Anonymous More than 1 year ago
Makes dinner for the baby dragon and walks out
EGHunter01 More than 1 year ago
*Nice, well-detailed charcoal illustrations. *Storyline assists readers to understand the gender roles in Asia and how they are changing to make economic strides. The novel has a glossary for readers to learn vocabulary like: alpanas, salwar kameez, saree, roshogollah, taka, kurta, and the definition of other words that may be new to the reader. *This is a wonderful tale to enlighten us about other cultural and ethnic groups, it is a delightful family story.
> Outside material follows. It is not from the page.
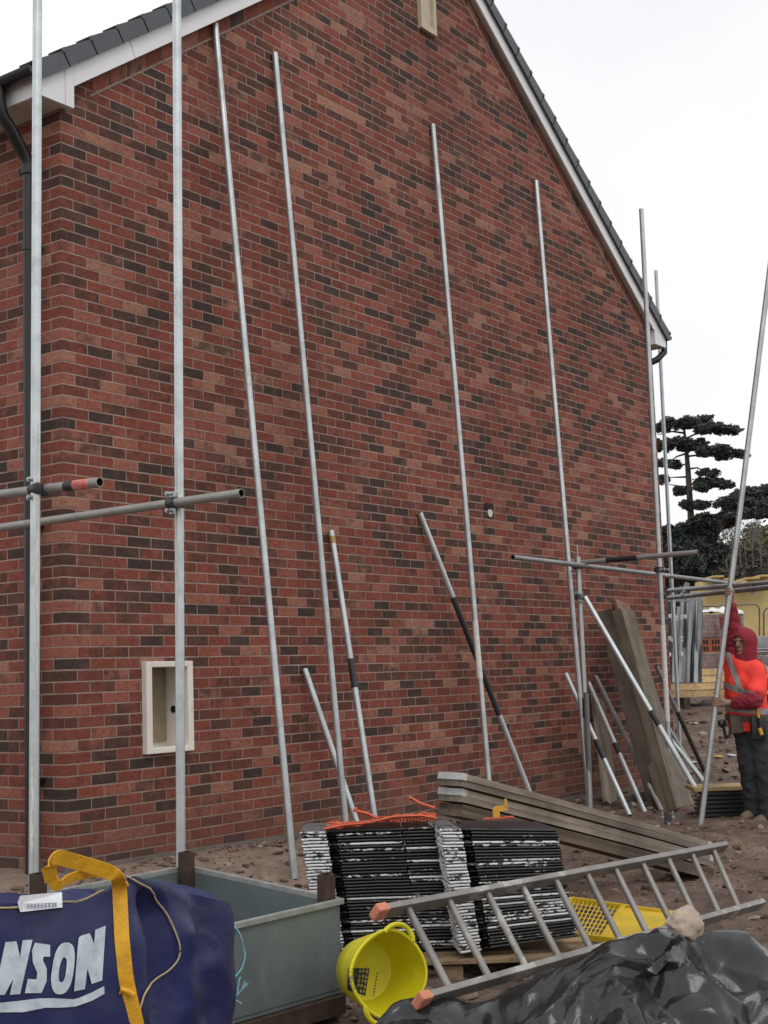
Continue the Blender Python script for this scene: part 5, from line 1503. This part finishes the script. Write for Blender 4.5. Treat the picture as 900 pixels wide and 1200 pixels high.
band(vest, J(861, 796), LAT*1.-DEP*.1+V3((0, 0, 1))*.25, .022, .006, 'reflective_band', M['reflect'], [(J(861, 812), V3((0, 0, -1)))])
band(vest, J(876, 841), V3((0, 0, 1))+LAT*.05, .028, .014, 'tool_belt', M['leather'])
from_bm(vest.copy(), 'vest', M['hivis'], per)
tr_ = capsules([[(J(875.5, 843, .01), .150), (J(879, 850, 0), .145)], [(J(872.5, 849, .02), .118), (J(877, 872, .0), .105), (knR, .088), (J(880, 920, 0), .078), (J(884.5, 950, .02), .078)], [(J(885, 850, -.06), .118), (J(891, 872, -.08), .105), (knL, .09), (J(898, 925, -.09), .080), (J(899.5, 955, -.08), .082)]], .013, 6)
wrinkle(tr_, .012, 9, (1, 1, 1.2), 8); from_bm(tr_, 'trousers', M['jeans'], per)
for a, t_ in ((J(884, 952, .02), J(872.5, 957.5, -.06)), (J(899, 957, -.08), J(887, 963.5, -.17))):
    bt = capsules([[(a+V3((0, 0, .02)), .062), (a-V3((0, 0, .02)), .058)], [(a-V3((0, 0, .03)), .05), (a.lerp(t_, .6), .047), (t_, .042)]], .009, 4)
    fz = ground_z(a.x, a.y)-.005
    bmesh.ops.bisect_plane(bt, geom=bt.verts[:]+bt.edges[:]+bt.faces[:], plane_co=(0, 0, min(a.z, t_.z)-.035), plane_no=(0, 0, -1), clear_outer=True)
    from_bm(bt, 'boot', M['boot'], per)
for c, w2, h2_ in ((J(862, 843, -.13), .11, .16), (J(888, 846, -.20), .13, .20)):
    m = MB(); m.box(c-V3((0, 0, h2_*.25)), (w2, .07, h2_), (LAT, DEP, V3((0, 0, 1))), bev=.018); m.build('tool_pouch', M['leather'] if w2 < .12 else M['dark_tool'], per, smooth=50)
# things hanging from the belt
M['tool_yellow'] = simple('yellow tool grip', (.6, .32, .02), .5)
e = empty('hammer', J(889, 850, -.26), 'hammer with yellow grip hanging from the belt pouch of the worker', 'hammer')
m = MB(); a, b_ = J(886.5, 828, -.245), J(889, 841, -.255); m.path([a, b_], .013, 8); m.build('grip', M['tool_yellow'], e, smooth=60)
m = MB(); m.path([b_, J(891, 855, -.26)], .012, 8); m.build('shaft', M['dark_tool'], e, smooth=60)
m = MB(); m.path([J(890, 853, -.262), J(892.5, 861, -.265)], .017, 8); m.build('end_grip', M['tool_yellow'], e, smooth=60)
e = empty('ratchet_spanner', J(848, 850, -.1), 'black and silver ratchet spanner hanging at the hip of the worker', 'spanner')
m = MB(); m.blob(J(846, 847.5, -.1), .042, 3, (1.1, .8, 1.0), .12, 2); m.build('head', M['dark_tool'], e, smooth=60)
m = MB(); m.path([J(845.5, 843.5, -.12), J(845.5, 844.5, -.13)], .02, 8); m.build('socket', M['galv_bright'], e)
m = MB(); m.path([J(848, 853, -.1), J(851, 866, -.1)], .013, 8); m.build('shaft', M['dark_tool'], e, smooth=60)
m = MB(); m.path([J(851, 866, -.1), J(852.5, 873, -.1)], .010, 8); m.build('tip', M['galv_bright'], e, smooth=60)
m = MB(); m.path([J(864, 838, -.14), J(857, 850, -.13), J(855, 862, -.12)], [.022, .02, .012], 8); m.build('hanging_strap', M['leather'], per, smooth=60)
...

Mother-Daughter-Book-Club More than 1 year ago
Everyone knows that Naima draws the most beautiful alpana patterns in her Bangladeshi village. But she wonders what good can come from her talent if she can't help her father drive a rickshaw because she's a girl. Money is tight for the family, and Naima worries that her mother's heirloom bracelets will need to be pawned to pay for rickshaw repairs. She's determined to help, even if she has to take a risk to do it. Rickshaw Girl by Mitali Perkins is the touching story of a girl who longs to put her talents to use. Naima's father is careful to let her and her sister know that he is happy to have daughters, but Naima realizes her society values girls only for cooking, cleaning and carrying water. Education for girls is limited, especially since parents are expected to pay for it. When Naima discovers a woman who has broken the mold to support herself, she can finally see a path to help her own family out of its poverty. Rickshaw Girl is very accessible for younger readers, and it gives them a glimpse of constraints that can be placed on girls in some societies even today. The charcoal illustrations by Jamie Hogan beautifully capture Naima and her village life. A glossary in the back is a good introduction to terms used in Bangladesh, and the author's note is about micro financing and how it is helping women and girls around the world raise themselves out of the cycle of poverty. I highly recommend it for mother-daughter book clubs with girls aged 7 to 10.